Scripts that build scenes
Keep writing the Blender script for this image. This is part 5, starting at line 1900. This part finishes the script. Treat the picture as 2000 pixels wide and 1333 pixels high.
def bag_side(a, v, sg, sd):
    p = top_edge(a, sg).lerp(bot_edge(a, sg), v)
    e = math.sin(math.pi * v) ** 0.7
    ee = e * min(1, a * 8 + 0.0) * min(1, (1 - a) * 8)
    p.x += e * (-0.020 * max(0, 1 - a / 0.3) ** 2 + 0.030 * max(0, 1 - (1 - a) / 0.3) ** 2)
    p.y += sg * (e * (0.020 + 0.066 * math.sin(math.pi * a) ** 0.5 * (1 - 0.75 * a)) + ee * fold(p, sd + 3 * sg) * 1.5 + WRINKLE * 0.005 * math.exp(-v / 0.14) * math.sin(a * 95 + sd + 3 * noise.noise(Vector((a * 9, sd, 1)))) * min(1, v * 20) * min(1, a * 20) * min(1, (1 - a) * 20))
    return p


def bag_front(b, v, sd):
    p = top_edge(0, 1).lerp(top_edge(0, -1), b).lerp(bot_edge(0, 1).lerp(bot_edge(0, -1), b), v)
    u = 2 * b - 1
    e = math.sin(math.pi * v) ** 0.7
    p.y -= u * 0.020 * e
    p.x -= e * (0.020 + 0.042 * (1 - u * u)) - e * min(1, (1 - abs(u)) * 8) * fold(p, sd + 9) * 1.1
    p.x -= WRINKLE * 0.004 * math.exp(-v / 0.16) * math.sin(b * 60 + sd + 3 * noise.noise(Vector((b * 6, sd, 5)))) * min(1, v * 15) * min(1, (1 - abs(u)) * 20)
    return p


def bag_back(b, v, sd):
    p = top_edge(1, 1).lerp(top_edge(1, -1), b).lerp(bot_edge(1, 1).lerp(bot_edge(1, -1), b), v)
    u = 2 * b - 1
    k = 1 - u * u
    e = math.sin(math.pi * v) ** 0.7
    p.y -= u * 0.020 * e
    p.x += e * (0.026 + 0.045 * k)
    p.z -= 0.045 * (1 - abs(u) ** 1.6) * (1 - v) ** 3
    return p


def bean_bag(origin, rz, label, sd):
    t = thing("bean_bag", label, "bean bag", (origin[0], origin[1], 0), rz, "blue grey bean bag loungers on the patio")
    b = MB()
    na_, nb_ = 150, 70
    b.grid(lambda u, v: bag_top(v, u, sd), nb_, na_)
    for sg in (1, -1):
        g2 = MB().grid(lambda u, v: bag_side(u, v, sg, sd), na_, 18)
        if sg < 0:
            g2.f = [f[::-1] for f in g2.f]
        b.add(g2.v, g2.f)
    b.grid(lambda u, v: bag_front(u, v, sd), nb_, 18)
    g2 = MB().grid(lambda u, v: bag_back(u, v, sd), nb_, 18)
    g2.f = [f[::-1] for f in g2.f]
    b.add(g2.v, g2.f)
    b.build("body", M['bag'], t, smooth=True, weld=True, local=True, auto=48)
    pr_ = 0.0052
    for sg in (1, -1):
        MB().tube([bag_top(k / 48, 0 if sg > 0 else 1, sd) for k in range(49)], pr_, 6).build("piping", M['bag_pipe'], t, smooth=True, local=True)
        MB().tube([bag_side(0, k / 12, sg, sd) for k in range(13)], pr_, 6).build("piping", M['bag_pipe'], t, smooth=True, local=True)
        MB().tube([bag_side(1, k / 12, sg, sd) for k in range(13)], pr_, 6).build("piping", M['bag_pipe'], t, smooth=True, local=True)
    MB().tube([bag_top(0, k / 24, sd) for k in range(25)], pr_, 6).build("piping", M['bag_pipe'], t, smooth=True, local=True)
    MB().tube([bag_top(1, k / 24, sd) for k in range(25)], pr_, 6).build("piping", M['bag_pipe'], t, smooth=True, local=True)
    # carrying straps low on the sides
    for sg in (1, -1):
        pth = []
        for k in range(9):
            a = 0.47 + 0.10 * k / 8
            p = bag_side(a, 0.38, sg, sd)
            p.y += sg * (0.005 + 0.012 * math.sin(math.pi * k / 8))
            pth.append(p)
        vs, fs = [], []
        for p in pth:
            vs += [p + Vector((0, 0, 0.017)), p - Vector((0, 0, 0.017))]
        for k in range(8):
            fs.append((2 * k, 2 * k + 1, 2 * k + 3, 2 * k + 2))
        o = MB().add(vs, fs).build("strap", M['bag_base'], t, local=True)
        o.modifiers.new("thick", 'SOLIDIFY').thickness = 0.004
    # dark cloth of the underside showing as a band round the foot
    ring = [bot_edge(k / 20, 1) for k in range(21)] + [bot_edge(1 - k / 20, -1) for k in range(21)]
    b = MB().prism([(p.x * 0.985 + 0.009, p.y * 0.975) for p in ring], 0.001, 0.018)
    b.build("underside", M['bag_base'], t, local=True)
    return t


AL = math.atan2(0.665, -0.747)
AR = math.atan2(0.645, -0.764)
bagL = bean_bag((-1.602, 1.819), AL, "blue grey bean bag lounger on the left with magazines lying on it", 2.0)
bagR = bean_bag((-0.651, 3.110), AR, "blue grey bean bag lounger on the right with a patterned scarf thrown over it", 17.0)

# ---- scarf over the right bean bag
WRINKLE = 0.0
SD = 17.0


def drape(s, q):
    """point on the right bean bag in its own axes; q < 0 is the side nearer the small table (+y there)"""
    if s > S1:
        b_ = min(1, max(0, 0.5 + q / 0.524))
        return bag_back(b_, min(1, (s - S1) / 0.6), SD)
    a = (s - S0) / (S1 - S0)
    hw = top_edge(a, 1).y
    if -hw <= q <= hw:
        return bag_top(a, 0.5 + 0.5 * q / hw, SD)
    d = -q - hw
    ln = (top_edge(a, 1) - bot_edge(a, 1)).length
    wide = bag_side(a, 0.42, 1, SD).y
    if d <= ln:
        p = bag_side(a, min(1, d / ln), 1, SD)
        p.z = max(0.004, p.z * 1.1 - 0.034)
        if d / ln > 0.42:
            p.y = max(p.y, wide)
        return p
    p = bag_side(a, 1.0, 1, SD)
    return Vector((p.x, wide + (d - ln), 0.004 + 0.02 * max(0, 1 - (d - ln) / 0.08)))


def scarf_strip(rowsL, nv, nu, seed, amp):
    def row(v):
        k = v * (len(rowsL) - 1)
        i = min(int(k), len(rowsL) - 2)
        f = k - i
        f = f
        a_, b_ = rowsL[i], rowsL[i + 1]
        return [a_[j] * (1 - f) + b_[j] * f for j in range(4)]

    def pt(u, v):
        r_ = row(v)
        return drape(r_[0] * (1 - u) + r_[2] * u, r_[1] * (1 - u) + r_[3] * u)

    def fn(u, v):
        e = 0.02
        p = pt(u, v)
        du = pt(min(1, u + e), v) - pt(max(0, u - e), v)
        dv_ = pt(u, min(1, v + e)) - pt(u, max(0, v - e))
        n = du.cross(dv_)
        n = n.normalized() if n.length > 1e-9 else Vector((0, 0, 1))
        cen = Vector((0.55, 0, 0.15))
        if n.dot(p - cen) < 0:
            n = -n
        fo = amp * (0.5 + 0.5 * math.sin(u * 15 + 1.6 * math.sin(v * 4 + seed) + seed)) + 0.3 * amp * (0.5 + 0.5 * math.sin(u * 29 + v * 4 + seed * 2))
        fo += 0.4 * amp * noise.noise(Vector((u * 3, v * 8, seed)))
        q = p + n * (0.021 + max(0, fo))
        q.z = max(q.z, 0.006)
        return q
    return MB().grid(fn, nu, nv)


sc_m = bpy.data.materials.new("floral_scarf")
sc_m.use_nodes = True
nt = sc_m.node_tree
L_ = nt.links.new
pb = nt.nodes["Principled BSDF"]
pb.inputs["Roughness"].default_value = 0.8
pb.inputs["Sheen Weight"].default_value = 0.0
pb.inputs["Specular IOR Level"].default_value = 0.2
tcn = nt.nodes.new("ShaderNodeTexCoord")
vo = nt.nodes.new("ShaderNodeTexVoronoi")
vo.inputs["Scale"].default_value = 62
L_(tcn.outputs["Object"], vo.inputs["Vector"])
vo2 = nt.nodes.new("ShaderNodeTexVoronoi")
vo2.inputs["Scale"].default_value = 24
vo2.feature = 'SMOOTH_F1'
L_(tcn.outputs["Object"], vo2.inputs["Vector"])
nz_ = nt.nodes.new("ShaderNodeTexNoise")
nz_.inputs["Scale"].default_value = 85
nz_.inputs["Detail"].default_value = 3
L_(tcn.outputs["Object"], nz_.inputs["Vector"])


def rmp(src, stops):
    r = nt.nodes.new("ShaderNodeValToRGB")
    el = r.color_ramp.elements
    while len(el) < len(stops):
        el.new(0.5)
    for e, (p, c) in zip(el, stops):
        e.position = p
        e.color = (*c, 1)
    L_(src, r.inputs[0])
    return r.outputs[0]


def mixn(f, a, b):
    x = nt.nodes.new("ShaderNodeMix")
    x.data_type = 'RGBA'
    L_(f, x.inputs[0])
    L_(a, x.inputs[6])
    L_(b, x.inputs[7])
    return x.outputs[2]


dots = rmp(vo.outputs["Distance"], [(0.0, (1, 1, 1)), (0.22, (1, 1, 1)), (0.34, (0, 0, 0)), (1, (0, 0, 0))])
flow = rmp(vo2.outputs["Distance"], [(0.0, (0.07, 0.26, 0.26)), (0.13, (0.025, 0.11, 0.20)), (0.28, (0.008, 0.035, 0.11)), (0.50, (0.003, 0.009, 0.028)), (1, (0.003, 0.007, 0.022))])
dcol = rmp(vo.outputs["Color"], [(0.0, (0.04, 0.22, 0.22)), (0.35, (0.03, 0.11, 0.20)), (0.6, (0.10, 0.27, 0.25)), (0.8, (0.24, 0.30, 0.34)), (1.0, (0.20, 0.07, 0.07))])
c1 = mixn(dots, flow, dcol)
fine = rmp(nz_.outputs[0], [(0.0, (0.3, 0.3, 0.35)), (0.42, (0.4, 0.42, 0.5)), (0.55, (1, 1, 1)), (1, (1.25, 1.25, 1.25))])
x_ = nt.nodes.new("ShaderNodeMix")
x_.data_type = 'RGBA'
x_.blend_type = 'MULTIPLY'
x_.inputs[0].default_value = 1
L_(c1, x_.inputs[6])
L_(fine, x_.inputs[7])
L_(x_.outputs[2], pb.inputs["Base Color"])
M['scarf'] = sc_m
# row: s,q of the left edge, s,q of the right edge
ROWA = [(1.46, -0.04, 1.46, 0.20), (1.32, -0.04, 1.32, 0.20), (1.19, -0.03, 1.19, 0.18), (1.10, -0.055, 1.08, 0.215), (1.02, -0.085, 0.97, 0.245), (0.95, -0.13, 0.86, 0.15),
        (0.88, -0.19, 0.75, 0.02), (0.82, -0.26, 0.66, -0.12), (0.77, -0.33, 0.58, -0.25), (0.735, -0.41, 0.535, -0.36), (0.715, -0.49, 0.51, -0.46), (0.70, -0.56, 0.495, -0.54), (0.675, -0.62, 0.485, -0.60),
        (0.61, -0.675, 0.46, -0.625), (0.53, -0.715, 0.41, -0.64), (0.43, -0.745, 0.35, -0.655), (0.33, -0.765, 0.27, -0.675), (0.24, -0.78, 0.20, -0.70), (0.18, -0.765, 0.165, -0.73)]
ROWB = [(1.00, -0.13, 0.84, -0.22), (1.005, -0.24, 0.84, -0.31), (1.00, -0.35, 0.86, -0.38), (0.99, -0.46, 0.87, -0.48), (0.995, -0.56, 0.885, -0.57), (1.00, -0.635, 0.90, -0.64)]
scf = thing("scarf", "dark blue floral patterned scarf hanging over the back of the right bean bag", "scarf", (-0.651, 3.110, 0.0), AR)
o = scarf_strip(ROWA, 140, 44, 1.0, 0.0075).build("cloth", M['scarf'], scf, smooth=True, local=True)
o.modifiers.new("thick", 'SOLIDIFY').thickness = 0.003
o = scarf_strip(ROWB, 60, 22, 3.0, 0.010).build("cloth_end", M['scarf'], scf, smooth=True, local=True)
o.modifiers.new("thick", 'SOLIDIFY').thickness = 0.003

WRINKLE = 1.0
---
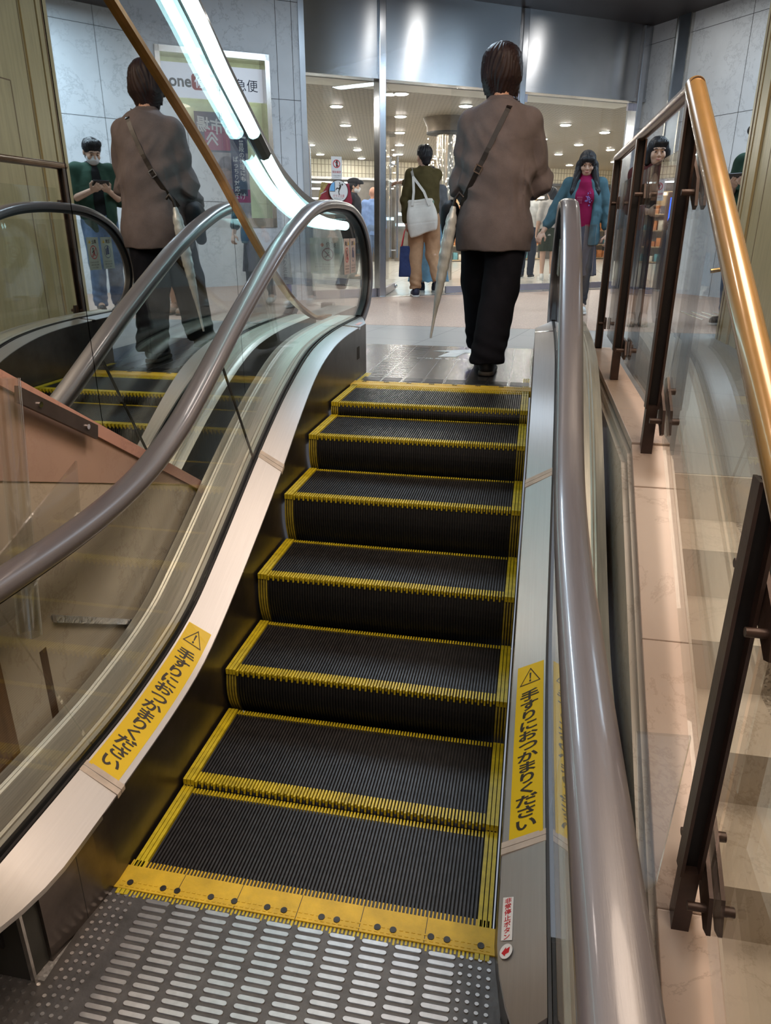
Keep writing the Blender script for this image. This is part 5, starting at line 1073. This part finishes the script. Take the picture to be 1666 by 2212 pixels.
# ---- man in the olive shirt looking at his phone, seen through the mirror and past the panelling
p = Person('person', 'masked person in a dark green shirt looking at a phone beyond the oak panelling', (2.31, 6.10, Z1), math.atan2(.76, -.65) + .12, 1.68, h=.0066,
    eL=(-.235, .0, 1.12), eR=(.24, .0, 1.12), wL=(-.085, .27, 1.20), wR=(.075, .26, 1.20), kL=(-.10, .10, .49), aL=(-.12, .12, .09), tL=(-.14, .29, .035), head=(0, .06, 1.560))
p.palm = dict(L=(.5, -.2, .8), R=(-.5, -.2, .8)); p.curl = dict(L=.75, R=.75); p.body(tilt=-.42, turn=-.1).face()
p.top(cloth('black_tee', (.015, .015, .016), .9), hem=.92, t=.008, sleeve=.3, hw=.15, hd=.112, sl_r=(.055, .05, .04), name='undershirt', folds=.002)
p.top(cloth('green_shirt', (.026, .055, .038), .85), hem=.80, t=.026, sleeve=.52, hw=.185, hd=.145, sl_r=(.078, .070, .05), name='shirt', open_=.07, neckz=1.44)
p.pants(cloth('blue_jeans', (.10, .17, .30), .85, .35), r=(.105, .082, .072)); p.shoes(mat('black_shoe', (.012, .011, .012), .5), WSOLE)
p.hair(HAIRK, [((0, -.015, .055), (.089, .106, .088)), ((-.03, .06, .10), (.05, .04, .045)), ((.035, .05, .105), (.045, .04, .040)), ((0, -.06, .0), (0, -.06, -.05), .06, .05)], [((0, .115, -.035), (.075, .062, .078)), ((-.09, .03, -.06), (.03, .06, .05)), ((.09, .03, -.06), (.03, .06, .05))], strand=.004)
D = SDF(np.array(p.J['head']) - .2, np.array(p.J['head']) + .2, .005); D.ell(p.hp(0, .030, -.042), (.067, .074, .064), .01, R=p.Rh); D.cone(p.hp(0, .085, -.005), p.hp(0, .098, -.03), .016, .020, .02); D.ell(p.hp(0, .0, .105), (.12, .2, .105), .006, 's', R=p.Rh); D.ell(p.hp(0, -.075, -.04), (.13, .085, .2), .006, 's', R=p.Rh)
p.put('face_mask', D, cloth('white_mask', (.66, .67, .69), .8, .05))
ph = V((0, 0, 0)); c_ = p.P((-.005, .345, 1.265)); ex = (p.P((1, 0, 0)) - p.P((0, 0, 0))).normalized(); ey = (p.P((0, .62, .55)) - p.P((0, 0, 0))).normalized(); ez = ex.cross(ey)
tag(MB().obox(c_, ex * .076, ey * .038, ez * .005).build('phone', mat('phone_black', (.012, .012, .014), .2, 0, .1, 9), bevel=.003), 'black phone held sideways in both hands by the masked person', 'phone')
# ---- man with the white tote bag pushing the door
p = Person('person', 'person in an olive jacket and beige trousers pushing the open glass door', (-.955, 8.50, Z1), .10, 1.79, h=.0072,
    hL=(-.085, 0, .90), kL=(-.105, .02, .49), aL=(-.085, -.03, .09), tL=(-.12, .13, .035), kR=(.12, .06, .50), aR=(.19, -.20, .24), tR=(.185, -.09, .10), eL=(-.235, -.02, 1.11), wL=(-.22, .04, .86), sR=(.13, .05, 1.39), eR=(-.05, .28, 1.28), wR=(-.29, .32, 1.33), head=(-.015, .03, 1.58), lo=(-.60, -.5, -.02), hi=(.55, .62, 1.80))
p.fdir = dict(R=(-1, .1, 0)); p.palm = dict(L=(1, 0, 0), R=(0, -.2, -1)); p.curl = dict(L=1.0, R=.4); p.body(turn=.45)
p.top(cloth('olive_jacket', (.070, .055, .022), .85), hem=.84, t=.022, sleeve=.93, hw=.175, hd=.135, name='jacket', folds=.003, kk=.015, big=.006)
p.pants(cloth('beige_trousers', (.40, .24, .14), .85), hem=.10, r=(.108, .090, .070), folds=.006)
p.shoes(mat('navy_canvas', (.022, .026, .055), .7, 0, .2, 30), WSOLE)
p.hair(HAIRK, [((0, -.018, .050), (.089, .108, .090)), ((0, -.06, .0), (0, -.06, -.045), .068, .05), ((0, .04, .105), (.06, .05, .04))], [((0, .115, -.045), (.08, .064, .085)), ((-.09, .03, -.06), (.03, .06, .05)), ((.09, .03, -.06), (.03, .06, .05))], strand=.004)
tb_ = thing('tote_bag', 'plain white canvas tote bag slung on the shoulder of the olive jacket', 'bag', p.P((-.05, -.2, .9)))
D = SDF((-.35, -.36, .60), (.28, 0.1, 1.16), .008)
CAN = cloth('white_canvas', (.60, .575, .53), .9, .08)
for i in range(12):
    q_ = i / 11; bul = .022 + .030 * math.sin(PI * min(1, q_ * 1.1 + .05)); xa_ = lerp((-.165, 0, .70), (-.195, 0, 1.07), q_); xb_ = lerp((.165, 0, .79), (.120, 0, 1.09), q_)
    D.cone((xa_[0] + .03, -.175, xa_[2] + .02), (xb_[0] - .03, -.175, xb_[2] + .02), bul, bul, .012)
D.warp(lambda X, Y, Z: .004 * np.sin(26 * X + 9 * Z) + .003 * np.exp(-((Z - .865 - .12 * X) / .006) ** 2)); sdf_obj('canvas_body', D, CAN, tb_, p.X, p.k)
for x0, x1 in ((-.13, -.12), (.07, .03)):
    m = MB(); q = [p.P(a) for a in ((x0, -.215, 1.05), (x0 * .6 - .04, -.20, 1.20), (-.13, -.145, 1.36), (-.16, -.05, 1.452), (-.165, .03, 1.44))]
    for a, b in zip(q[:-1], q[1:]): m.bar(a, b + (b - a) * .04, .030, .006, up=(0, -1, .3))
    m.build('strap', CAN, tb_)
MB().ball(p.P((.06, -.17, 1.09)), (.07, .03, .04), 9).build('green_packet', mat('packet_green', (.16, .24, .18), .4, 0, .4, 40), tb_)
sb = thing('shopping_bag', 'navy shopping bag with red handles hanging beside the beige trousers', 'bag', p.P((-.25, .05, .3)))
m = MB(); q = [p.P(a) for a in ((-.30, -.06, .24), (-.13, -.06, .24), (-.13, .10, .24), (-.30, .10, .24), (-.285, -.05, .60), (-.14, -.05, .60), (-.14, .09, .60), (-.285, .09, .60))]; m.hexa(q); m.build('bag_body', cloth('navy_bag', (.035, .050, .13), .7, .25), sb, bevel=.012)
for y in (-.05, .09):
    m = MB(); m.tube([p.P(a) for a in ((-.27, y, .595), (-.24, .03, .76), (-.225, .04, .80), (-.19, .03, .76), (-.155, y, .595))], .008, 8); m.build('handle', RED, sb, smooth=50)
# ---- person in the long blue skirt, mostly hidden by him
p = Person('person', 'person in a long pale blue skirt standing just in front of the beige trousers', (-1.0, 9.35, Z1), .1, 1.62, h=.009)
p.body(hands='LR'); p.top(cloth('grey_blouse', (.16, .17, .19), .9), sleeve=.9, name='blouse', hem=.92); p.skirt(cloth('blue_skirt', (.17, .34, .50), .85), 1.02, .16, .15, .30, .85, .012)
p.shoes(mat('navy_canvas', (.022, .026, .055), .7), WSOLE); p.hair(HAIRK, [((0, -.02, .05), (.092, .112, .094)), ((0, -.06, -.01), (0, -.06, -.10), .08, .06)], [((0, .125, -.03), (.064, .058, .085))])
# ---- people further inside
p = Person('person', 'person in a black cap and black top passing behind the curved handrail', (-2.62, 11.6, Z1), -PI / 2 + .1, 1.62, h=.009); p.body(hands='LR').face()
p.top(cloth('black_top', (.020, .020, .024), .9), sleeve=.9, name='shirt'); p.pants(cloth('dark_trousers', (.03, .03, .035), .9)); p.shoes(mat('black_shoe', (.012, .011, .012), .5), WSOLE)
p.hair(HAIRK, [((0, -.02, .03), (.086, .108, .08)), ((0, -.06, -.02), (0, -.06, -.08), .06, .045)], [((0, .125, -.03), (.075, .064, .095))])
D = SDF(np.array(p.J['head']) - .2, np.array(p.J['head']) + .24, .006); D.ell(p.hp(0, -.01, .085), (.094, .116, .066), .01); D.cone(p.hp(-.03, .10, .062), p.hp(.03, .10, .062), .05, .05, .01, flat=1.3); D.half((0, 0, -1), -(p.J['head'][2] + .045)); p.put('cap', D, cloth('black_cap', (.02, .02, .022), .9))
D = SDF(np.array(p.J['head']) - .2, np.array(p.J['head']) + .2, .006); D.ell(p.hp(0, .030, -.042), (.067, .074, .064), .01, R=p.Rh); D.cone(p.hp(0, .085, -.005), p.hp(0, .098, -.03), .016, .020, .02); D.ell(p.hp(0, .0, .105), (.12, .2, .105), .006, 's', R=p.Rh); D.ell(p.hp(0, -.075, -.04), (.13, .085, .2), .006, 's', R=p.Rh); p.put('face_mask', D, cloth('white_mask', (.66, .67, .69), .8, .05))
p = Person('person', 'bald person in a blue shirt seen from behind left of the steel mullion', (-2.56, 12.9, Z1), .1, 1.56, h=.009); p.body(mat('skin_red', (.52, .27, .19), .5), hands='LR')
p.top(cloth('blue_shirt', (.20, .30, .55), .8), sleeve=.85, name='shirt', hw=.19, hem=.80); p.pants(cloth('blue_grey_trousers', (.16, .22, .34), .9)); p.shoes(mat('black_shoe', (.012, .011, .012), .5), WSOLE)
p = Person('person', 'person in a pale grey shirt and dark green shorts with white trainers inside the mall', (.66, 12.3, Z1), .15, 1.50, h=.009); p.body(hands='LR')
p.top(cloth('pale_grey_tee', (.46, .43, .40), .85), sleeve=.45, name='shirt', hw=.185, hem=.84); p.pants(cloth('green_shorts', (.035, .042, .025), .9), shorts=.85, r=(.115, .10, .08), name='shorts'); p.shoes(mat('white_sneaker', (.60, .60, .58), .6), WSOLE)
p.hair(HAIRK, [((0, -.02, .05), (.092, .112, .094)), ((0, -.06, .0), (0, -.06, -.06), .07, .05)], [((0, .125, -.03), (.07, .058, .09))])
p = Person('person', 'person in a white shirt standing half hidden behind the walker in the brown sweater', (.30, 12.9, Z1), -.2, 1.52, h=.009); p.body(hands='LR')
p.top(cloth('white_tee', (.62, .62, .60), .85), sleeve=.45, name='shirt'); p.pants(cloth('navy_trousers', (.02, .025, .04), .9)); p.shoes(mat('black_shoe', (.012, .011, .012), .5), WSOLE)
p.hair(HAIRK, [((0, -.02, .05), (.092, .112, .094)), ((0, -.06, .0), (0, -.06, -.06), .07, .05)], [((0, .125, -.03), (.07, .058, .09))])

• GOAL OF THE EXERCISE: Search the preceding listing for the word "This" and pull out every line that holds it.

• WORKED ANSWER:
Keep writing the Blender script for this image. This is part 5, starting at line 1900. This part finishes the script. Treat the picture as 2000 pixels wide and 1333 pixels high.
Keep writing the Blender script for this image. This is part 5, starting at line 1073. This part finishes the script. Take the picture to be 1666 by 2212 pixels.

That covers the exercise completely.